Kasminah mengaku, kadangkala kalau rugi muncul rasa enggan untuk berjualan kembali. Apalagi harga kulakan bunga terus saja naik. Namun semua perasaan enggan itu ditepisnya setiap ingat kebutuhan yang menghimpit.
Hidup yang serba pas-pasan, membuat dia tak lelah untuk terus mengais rezeki. Apalagi ia harus menghidupi suami yang usianya lehih renta darinya.
Di rumah, Kasminah hanya tinggal berdua dengan suaminya itu. Hingga puluhan tahun berumah tangga, mereka belum dikaruniai buah hati oleh Sang Maha Pencipta. Namun, dia terus berdoa agar selalu diberikan kesehatan dan rezeki.
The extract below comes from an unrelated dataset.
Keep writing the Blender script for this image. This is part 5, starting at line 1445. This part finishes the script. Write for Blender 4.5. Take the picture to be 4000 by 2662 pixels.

"Eh, hidup seperti ini sudah sangat saya syukuri. Walau pun semua serba pas-pasan, yang penting sehat, Ning. Rezeki sudah diatur oleh yang Maha Kuasa," tuturnya.
Terkadang terbesit dalam benaknya ingin merasakan rumah yang nyaman dan bisa untuk tempat istirahat di kala kaki tuanya mulai lelah menyusuri jalanan. Memiliki rumah berdinding tembok, beralaskan ubin tegel, menjadi impian yang tak kunjung didapatkan sedari kecil hingga usia senja.
"Ya, pingin punya rumah yang bagus. Karena sejak kecil tak pernah merasakan bagaimana rasanya punya rumah yang bagus," ujarnya dengan senyum tipis menghiasi wajahnya. (ety/tap)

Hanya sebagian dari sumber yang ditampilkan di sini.